• YOUR TASK
Below is a listing. Quote from it, exactly, the lines from the one containing "Recreate this scene" down to the one containing "S.camera = camo", both ends included, and nothing else.
'''
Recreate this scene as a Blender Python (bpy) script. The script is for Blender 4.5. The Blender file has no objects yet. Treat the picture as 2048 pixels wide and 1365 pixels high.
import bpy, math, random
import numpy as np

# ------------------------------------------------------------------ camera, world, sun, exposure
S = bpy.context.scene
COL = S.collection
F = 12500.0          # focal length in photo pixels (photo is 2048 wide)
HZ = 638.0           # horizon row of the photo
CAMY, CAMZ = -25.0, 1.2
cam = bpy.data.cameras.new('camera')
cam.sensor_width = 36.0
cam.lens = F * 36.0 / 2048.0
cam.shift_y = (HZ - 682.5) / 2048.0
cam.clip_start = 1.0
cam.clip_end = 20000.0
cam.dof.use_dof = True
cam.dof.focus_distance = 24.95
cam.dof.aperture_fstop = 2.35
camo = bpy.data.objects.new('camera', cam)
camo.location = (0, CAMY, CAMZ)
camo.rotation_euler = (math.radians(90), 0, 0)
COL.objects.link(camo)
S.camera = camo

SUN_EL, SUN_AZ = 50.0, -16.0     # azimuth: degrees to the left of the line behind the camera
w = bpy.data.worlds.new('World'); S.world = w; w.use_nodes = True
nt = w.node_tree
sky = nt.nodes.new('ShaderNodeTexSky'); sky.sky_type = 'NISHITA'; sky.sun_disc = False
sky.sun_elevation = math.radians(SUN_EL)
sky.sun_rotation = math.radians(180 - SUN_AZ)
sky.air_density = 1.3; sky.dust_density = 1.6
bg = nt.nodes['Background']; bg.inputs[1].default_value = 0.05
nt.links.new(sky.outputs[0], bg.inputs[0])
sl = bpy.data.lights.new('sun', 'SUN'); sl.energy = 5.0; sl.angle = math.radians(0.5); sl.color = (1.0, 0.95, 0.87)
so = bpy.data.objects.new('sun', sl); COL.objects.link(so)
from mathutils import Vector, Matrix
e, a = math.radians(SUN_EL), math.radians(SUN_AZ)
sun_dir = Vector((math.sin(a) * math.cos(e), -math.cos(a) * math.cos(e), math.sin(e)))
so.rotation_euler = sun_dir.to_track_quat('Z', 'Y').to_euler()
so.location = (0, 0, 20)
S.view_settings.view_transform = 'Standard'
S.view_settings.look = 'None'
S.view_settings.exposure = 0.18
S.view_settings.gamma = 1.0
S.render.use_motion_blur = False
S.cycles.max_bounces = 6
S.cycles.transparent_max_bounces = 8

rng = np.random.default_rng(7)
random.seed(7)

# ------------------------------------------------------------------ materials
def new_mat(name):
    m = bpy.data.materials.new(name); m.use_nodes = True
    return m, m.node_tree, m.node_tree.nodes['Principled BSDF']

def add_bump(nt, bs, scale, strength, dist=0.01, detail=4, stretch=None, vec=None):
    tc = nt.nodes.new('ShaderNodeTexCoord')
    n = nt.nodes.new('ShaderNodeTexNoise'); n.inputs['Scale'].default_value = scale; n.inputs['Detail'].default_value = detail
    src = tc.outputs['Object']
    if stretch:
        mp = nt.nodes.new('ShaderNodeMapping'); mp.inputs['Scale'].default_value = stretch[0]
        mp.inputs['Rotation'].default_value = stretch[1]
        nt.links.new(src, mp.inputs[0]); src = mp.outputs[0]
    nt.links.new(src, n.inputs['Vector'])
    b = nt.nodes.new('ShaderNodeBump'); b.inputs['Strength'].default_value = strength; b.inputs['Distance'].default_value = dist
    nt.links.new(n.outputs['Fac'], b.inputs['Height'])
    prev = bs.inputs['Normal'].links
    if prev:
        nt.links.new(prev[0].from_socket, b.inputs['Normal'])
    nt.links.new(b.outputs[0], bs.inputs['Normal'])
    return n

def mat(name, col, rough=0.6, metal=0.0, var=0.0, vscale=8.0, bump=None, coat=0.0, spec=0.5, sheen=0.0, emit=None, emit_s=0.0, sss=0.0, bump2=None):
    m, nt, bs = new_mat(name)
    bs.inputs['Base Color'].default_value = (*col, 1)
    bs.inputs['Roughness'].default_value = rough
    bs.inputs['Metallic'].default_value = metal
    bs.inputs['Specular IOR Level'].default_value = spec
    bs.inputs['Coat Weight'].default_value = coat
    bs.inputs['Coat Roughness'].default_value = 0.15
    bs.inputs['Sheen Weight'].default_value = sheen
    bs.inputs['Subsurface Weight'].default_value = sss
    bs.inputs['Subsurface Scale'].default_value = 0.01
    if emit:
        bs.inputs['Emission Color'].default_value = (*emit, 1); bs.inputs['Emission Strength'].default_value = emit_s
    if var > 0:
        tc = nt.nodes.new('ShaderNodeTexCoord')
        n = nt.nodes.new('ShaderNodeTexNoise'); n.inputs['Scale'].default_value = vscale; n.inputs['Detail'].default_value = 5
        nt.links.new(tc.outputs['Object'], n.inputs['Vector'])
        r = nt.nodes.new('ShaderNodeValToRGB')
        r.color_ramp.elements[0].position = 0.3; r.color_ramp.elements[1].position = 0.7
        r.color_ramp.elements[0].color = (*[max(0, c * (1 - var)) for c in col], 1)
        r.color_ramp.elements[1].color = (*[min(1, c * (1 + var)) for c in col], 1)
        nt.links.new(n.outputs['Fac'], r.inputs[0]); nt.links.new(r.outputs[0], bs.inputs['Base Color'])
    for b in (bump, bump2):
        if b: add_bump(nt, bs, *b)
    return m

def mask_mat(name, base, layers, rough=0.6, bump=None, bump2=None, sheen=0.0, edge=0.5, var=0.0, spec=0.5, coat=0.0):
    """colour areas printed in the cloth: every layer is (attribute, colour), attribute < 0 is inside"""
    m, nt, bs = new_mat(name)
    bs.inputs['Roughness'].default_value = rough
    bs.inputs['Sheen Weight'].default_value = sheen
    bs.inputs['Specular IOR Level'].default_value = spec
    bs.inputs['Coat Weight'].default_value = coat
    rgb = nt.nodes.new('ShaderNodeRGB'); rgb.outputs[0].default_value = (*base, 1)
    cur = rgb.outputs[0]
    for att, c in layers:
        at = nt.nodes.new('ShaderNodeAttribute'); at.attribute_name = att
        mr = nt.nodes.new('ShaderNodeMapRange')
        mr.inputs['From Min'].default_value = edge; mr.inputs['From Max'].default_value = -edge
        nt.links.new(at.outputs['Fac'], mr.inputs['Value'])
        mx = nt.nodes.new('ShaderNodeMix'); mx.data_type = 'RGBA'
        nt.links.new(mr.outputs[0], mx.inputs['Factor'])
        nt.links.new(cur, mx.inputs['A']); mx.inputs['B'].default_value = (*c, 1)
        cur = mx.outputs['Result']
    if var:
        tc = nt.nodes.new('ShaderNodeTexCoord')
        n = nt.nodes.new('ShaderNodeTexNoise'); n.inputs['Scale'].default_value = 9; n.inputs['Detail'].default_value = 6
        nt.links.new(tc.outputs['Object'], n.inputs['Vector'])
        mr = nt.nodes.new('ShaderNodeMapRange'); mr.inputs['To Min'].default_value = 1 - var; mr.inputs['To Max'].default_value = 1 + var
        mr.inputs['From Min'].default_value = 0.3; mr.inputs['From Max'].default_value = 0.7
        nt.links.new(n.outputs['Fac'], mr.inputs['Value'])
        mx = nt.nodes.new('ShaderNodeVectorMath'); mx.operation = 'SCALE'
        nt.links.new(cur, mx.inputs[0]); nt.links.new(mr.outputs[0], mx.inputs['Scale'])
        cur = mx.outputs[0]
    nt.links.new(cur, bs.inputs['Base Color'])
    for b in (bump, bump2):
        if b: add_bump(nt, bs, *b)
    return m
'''
'''
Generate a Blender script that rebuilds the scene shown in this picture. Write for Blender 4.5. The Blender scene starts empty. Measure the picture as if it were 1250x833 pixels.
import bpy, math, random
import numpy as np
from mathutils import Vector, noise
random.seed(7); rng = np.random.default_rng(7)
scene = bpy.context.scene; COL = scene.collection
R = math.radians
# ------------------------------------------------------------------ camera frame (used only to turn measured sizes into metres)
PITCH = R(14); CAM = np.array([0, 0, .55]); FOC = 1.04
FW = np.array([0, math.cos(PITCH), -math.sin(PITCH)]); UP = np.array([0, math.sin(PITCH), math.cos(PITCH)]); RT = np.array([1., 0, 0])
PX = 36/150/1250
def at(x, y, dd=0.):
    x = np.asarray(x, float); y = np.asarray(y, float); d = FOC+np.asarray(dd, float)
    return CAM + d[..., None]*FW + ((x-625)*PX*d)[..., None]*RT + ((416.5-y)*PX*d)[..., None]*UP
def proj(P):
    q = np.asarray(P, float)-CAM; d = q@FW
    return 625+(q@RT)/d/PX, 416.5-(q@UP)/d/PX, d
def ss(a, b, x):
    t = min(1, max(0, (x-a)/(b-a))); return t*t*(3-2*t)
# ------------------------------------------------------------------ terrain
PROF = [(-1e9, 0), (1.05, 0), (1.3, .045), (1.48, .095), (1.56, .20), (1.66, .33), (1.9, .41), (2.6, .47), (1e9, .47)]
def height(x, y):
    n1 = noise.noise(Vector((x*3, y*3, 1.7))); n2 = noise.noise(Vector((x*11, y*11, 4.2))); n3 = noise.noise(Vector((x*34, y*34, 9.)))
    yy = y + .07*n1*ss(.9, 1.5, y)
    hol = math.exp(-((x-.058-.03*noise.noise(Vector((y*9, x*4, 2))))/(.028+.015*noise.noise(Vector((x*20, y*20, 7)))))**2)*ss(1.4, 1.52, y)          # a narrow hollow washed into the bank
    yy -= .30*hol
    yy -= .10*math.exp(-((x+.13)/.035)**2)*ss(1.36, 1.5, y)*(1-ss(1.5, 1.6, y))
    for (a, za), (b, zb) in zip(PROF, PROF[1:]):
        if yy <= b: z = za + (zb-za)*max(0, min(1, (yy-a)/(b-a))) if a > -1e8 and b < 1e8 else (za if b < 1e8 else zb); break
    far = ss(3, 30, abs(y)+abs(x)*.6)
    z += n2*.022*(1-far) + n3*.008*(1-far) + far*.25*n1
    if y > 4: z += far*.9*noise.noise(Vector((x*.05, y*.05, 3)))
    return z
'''
• THE RESULT
Recreate this scene as a Blender Python (bpy) script. The script is for Blender 4.5. The Blender file has no objects yet. Treat the picture as 2048 pixels wide and 1365 pixels high.
import bpy, math, random
import numpy as np

# ------------------------------------------------------------------ camera, world, sun, exposure
S = bpy.context.scene
COL = S.collection
F = 12500.0          # focal length in photo pixels (photo is 2048 wide)
HZ = 638.0           # horizon row of the photo
CAMY, CAMZ = -25.0, 1.2
cam = bpy.data.cameras.new('camera')
cam.sensor_width = 36.0
cam.lens = F * 36.0 / 2048.0
cam.shift_y = (HZ - 682.5) / 2048.0
cam.clip_start = 1.0
cam.clip_end = 20000.0
cam.dof.use_dof = True
cam.dof.focus_distance = 24.95
cam.dof.aperture_fstop = 2.35
camo = bpy.data.objects.new('camera', cam)
camo.location = (0, CAMY, CAMZ)
camo.rotation_euler = (math.radians(90), 0, 0)
COL.objects.link(camo)
S.camera = camo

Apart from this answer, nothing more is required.